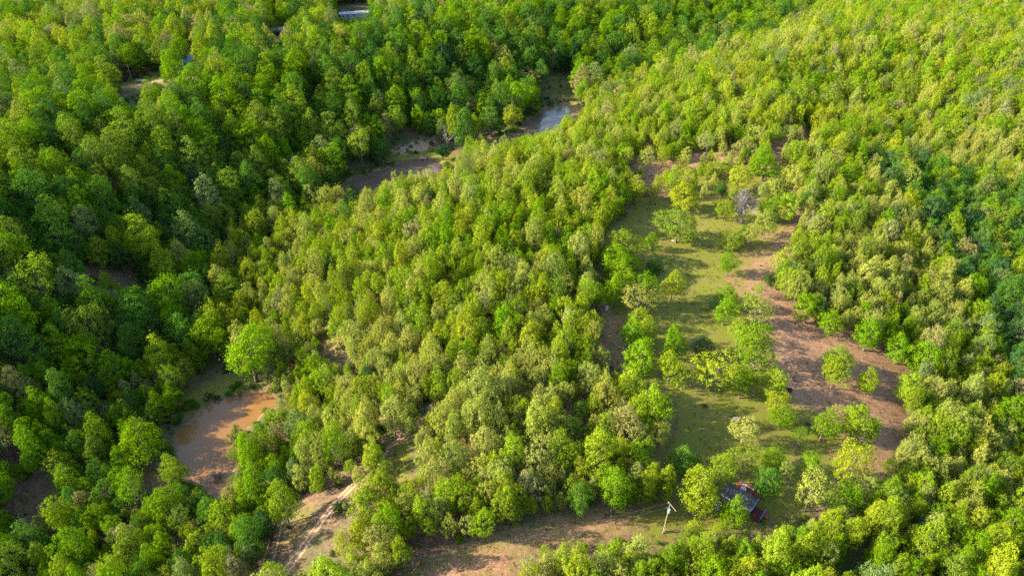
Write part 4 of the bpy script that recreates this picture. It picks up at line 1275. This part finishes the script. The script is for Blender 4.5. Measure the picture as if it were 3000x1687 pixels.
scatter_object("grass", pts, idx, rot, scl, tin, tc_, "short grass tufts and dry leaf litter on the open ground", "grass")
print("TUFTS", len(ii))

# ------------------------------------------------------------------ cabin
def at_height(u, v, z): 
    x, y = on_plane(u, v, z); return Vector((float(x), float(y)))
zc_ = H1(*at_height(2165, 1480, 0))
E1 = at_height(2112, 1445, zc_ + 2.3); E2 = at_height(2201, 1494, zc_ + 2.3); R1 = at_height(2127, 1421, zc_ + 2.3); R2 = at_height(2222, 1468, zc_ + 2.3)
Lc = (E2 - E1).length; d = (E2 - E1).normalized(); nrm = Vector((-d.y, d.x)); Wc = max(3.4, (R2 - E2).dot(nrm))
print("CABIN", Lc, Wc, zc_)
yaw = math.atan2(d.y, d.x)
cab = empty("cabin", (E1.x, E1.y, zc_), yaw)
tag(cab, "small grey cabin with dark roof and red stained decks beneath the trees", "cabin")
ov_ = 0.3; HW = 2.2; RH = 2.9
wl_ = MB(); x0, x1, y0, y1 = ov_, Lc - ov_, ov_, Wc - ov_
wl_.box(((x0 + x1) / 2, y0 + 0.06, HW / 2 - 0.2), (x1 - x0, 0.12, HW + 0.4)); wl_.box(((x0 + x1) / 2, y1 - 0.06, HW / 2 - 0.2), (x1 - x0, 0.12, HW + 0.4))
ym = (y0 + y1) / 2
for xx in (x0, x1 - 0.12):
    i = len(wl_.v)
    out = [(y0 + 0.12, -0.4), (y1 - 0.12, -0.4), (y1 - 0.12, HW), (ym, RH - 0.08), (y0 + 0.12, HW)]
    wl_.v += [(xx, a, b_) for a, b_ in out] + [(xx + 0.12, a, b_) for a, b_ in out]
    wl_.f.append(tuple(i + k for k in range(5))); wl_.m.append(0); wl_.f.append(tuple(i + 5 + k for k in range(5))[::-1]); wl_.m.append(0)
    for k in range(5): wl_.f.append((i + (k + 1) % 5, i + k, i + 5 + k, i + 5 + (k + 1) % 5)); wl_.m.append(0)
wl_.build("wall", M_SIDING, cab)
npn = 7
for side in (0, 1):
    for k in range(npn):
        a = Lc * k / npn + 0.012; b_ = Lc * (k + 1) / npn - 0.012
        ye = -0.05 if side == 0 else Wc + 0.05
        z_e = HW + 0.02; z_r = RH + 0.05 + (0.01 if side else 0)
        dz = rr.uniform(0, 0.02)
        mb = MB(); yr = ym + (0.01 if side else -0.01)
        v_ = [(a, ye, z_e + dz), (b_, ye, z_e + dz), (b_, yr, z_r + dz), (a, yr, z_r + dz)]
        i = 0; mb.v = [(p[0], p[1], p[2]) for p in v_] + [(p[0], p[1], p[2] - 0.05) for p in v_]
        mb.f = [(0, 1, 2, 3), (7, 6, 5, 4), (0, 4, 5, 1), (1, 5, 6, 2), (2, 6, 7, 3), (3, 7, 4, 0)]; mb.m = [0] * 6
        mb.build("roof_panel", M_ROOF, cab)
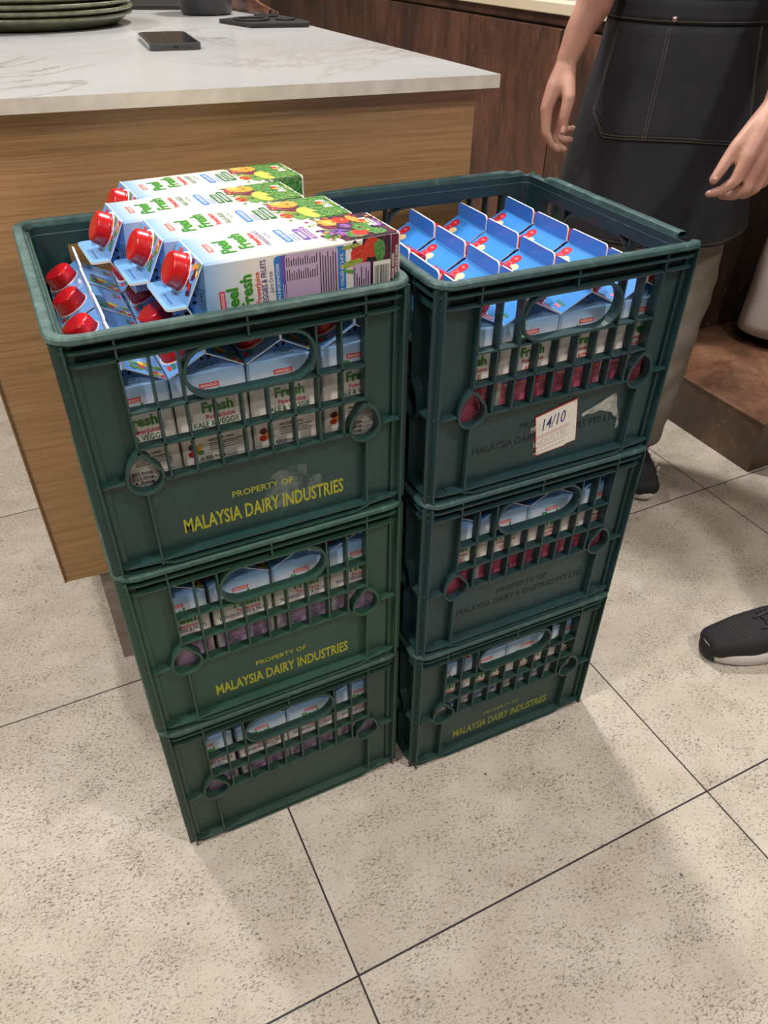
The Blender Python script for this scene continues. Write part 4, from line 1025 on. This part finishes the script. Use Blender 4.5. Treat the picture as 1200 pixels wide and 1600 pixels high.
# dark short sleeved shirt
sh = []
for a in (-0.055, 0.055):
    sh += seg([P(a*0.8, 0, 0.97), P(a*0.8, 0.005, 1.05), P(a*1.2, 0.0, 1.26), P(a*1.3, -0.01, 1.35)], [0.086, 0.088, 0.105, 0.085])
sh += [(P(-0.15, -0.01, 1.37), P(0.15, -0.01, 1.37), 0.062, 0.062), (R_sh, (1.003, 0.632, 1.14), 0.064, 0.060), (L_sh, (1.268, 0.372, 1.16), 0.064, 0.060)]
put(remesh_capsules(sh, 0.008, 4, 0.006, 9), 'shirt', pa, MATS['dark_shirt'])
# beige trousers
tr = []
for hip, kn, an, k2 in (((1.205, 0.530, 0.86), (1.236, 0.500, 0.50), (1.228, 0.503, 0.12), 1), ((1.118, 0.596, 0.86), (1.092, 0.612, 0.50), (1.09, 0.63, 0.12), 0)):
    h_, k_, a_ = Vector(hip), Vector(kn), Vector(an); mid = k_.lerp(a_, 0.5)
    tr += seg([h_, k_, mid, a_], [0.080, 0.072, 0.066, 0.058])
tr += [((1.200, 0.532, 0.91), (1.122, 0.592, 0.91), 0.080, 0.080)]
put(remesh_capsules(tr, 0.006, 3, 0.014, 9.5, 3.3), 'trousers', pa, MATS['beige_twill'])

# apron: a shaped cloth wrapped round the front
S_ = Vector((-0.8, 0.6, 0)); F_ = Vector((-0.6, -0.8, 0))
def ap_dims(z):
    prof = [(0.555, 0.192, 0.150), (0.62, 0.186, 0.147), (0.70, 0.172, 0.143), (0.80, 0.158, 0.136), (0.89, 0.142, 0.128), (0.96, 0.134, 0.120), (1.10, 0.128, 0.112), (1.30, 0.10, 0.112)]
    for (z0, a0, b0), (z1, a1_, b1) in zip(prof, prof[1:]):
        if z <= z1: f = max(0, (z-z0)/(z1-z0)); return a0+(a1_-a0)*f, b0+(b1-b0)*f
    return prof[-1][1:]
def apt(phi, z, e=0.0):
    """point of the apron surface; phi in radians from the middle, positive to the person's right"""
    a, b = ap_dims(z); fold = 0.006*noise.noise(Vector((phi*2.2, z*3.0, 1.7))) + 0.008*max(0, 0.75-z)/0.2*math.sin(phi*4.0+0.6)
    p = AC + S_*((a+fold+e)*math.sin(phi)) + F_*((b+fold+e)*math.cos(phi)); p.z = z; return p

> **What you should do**
Without including any picture, repeat the data exactly.

> **Solution to the problem**
Write part 4 of the bpy script that recreates this picture. It picks up at line 1275. This part finishes the script. The script is for Blender 4.5. Measure the picture as if it were 3000x1687 pixels.
scatter_object("grass", pts, idx, rot, scl, tin, tc_, "short grass tufts and dry leaf litter on the open ground", "grass")
print("TUFTS", len(ii))

# ------------------------------------------------------------------ cabin
def at_height(u, v, z): 
    x, y = on_plane(u, v, z); return Vector((float(x), float(y)))
zc_ = H1(*at_height(2165, 1480, 0))
E1 = at_height(2112, 1445, zc_ + 2.3); E2 = at_height(2201, 1494, zc_ + 2.3); R1 = at_height(2127, 1421, zc_ + 2.3); R2 = at_height(2222, 1468, zc_ + 2.3)
Lc = (E2 - E1).length; d = (E2 - E1).normalized(); nrm = Vector((-d.y, d.x)); Wc = max(3.4, (R2 - E2).dot(nrm))
print("CABIN", Lc, Wc, zc_)
yaw = math.atan2(d.y, d.x)
cab = empty("cabin", (E1.x, E1.y, zc_), yaw)
tag(cab, "small grey cabin with dark roof and red stained decks beneath the trees", "cabin")
ov_ = 0.3; HW = 2.2; RH = 2.9
wl_ = MB(); x0, x1, y0, y1 = ov_, Lc - ov_, ov_, Wc - ov_
wl_.box(((x0 + x1) / 2, y0 + 0.06, HW / 2 - 0.2), (x1 - x0, 0.12, HW + 0.4)); wl_.box(((x0 + x1) / 2, y1 - 0.06, HW / 2 - 0.2), (x1 - x0, 0.12, HW + 0.4))
ym = (y0 + y1) / 2
for xx in (x0, x1 - 0.12):
    i = len(wl_.v)
    out = [(y0 + 0.12, -0.4), (y1 - 0.12, -0.4), (y1 - 0.12, HW), (ym, RH - 0.08), (y0 + 0.12, HW)]
    wl_.v += [(xx, a, b_) for a, b_ in out] + [(xx + 0.12, a, b_) for a, b_ in out]
    wl_.f.append(tuple(i + k for k in range(5))); wl_.m.append(0); wl_.f.append(tuple(i + 5 + k for k in range(5))[::-1]); wl_.m.append(0)
    for k in range(5): wl_.f.append((i + (k + 1) % 5, i + k, i + 5 + k, i + 5 + (k + 1) % 5)); wl_.m.append(0)
wl_.build("wall", M_SIDING, cab)
npn = 7
for side in (0, 1):
    for k in range(npn):
        a = Lc * k / npn + 0.012; b_ = Lc * (k + 1) / npn - 0.012
        ye = -0.05 if side == 0 else Wc + 0.05
        z_e = HW + 0.02; z_r = RH + 0.05 + (0.01 if side else 0)
        dz = rr.uniform(0, 0.02)
        mb = MB(); yr = ym + (0.01 if side else -0.01)
        v_ = [(a, ye, z_e + dz), (b_, ye, z_e + dz), (b_, yr, z_r + dz), (a, yr, z_r + dz)]
        i = 0; mb.v = [(p[0], p[1], p[2]) for p in v_] + [(p[0], p[1], p[2] - 0.05) for p in v_]
        mb.f = [(0, 1, 2, 3), (7, 6, 5, 4), (0, 4, 5, 1), (1, 5, 6, 2), (2, 6, 7, 3), (3, 7, 4, 0)]; mb.m = [0] * 6
        mb.build("roof_panel", M_ROOF, cab)
The Blender Python script for this scene continues. Write part 4, from line 1025 on. This part finishes the script. Use Blender 4.5. Treat the picture as 1200 pixels wide and 1600 pixels high.
# dark short sleeved shirt
sh = []
for a in (-0.055, 0.055):
    sh += seg([P(a*0.8, 0, 0.97), P(a*0.8, 0.005, 1.05), P(a*1.2, 0.0, 1.26), P(a*1.3, -0.01, 1.35)], [0.086, 0.088, 0.105, 0.085])
sh += [(P(-0.15, -0.01, 1.37), P(0.15, -0.01, 1.37), 0.062, 0.062), (R_sh, (1.003, 0.632, 1.14), 0.064, 0.060), (L_sh, (1.268, 0.372, 1.16), 0.064, 0.060)]
put(remesh_capsules(sh, 0.008, 4, 0.006, 9), 'shirt', pa, MATS['dark_shirt'])
# beige trousers
tr = []
for hip, kn, an, k2 in (((1.205, 0.530, 0.86), (1.236, 0.500, 0.50), (1.228, 0.503, 0.12), 1), ((1.118, 0.596, 0.86), (1.092, 0.612, 0.50), (1.09, 0.63, 0.12), 0)):
    h_, k_, a_ = Vector(hip), Vector(kn), Vector(an); mid = k_.lerp(a_, 0.5)
    tr += seg([h_, k_, mid, a_], [0.080, 0.072, 0.066, 0.058])
tr += [((1.200, 0.532, 0.91), (1.122, 0.592, 0.91), 0.080, 0.080)]
put(remesh_capsules(tr, 0.006, 3, 0.014, 9.5, 3.3), 'trousers', pa, MATS['beige_twill'])

# apron: a shaped cloth wrapped round the front
S_ = Vector((-0.8, 0.6, 0)); F_ = Vector((-0.6, -0.8, 0))
def ap_dims(z):
    prof = [(0.555, 0.192, 0.150), (0.62, 0.186, 0.147), (0.70, 0.172, 0.143), (0.80, 0.158, 0.136), (0.89, 0.142, 0.128), (0.96, 0.134, 0.120), (1.10, 0.128, 0.112), (1.30, 0.10, 0.112)]
    for (z0, a0, b0), (z1, a1_, b1) in zip(prof, prof[1:]):
        if z <= z1: f = max(0, (z-z0)/(z1-z0)); return a0+(a1_-a0)*f, b0+(b1-b0)*f
    return prof[-1][1:]
def apt(phi, z, e=0.0):
    """point of the apron surface; phi in radians from the middle, positive to the person's right"""
    a, b = ap_dims(z); fold = 0.006*noise.noise(Vector((phi*2.2, z*3.0, 1.7))) + 0.008*max(0, 0.75-z)/0.2*math.sin(phi*4.0+0.6)
    p = AC + S_*((a+fold+e)*math.sin(phi)) + F_*((b+fold+e)*math.cos(phi)); p.z = z; return p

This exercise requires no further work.